[Brief] Of all the lines here, how many include the string "from"? Answer with the number only.
# start of Data segment
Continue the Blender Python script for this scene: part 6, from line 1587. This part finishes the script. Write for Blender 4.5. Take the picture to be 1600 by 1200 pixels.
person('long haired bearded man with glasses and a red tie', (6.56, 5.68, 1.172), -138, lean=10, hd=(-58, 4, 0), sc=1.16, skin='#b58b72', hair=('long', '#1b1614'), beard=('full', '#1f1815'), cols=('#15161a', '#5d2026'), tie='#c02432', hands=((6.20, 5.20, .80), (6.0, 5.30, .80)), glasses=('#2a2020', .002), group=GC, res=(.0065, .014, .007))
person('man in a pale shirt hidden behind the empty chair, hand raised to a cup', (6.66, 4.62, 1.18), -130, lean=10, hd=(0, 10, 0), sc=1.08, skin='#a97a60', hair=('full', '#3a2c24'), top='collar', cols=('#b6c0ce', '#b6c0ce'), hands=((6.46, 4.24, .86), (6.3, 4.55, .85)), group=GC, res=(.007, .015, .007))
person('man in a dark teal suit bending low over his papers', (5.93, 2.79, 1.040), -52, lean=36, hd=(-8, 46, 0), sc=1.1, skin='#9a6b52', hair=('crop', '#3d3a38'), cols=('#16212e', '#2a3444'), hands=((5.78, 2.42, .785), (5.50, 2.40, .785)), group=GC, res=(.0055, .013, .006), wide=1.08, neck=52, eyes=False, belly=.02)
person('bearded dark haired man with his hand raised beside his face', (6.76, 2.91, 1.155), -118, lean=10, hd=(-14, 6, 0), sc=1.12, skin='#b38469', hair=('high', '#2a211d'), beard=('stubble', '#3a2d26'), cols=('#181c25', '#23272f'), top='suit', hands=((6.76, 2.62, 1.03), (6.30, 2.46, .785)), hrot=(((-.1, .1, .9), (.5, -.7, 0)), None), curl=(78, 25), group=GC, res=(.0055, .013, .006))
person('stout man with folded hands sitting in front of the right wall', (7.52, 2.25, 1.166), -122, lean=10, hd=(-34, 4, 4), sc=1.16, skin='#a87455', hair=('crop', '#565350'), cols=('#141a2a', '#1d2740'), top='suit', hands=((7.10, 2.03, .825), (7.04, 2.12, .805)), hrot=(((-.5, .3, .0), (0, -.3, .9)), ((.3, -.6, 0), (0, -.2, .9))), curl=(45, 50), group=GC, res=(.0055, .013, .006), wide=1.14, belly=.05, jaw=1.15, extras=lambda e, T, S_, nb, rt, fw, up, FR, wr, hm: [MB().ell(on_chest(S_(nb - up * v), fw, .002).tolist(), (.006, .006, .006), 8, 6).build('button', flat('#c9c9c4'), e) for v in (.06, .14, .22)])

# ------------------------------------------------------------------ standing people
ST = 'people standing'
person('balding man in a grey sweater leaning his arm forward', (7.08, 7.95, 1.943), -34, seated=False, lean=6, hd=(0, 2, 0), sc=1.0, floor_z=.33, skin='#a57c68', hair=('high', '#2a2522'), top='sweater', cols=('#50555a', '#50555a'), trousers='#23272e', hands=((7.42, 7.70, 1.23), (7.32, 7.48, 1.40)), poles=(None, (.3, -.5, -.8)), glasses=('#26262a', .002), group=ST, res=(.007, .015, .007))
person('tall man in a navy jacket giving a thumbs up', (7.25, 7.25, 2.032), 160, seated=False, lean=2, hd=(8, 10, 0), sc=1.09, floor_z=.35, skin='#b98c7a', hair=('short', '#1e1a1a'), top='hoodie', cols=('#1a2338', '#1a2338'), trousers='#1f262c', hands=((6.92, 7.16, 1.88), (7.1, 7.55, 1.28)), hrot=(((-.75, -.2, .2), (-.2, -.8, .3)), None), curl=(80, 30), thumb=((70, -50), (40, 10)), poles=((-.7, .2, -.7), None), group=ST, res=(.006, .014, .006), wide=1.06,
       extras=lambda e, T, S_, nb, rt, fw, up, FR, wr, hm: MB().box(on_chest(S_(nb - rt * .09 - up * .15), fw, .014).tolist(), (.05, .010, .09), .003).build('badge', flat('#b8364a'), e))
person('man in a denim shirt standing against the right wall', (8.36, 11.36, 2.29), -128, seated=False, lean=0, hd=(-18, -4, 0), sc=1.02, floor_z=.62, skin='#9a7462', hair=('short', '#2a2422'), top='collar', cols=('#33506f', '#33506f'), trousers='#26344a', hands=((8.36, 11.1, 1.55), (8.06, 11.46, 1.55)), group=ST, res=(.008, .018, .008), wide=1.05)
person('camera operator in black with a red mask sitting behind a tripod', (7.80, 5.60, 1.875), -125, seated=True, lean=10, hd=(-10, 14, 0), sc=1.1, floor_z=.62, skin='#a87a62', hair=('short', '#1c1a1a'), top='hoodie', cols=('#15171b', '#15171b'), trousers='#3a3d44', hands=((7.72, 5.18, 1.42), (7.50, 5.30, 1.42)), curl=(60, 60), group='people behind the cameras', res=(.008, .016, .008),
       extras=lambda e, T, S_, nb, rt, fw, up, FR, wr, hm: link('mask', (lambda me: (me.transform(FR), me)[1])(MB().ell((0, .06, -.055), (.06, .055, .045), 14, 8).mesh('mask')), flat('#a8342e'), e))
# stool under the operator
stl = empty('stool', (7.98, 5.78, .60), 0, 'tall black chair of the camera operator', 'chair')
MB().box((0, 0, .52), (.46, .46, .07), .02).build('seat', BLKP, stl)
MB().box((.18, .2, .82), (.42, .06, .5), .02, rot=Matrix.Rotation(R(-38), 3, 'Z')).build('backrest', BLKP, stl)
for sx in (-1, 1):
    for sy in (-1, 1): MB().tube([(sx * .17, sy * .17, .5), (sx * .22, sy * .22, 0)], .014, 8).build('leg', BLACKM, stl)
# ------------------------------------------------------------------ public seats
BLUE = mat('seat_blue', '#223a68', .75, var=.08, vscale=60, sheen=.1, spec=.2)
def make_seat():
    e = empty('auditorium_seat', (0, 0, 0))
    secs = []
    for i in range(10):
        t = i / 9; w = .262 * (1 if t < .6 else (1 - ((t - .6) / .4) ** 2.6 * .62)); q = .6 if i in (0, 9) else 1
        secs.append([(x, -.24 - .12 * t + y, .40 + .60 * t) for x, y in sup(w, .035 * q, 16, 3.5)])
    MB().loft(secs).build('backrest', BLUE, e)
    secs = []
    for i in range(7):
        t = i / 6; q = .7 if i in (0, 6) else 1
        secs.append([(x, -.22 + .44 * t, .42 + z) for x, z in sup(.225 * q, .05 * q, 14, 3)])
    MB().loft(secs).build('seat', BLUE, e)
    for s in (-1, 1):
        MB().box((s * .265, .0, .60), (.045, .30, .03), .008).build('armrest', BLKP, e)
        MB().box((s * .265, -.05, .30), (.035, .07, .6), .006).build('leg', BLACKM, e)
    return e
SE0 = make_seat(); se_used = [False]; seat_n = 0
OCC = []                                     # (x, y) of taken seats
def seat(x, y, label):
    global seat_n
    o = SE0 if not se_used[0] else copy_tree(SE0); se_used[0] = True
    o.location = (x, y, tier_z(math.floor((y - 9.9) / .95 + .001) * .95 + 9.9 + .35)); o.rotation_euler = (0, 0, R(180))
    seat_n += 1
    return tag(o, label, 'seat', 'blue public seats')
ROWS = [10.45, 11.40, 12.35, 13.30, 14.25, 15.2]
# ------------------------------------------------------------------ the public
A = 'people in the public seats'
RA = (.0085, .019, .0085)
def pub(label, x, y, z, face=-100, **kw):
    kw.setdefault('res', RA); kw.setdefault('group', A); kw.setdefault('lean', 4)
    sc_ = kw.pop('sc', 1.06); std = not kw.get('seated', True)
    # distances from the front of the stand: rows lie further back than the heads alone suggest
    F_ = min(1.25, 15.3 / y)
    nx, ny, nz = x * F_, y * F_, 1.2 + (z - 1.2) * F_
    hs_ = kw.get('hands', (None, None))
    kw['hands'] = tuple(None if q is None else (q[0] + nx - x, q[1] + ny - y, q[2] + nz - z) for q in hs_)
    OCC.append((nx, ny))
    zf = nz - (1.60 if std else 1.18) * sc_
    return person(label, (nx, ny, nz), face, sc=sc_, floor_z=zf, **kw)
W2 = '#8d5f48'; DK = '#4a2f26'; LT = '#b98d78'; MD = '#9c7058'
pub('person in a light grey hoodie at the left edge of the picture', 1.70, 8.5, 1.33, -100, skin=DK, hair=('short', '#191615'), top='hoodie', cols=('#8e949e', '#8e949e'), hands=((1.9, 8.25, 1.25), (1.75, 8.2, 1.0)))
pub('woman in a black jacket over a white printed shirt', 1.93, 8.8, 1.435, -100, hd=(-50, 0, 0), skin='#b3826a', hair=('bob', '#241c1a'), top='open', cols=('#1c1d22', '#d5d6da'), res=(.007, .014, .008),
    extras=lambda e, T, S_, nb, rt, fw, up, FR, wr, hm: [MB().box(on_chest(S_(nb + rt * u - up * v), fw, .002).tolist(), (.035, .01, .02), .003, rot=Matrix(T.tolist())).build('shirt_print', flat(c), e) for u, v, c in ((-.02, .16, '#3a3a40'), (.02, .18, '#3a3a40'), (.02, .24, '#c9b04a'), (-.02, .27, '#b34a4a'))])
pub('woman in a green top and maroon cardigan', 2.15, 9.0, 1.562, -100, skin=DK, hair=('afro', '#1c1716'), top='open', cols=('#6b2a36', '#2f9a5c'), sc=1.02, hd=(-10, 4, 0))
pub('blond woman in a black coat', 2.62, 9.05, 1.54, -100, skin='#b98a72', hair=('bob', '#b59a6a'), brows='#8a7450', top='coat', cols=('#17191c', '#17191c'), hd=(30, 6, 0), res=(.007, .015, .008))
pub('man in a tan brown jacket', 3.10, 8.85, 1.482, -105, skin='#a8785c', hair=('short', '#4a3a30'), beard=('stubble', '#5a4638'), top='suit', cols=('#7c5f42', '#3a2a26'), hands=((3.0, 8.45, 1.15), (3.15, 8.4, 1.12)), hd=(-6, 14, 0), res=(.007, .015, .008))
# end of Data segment
[Solved problem] 2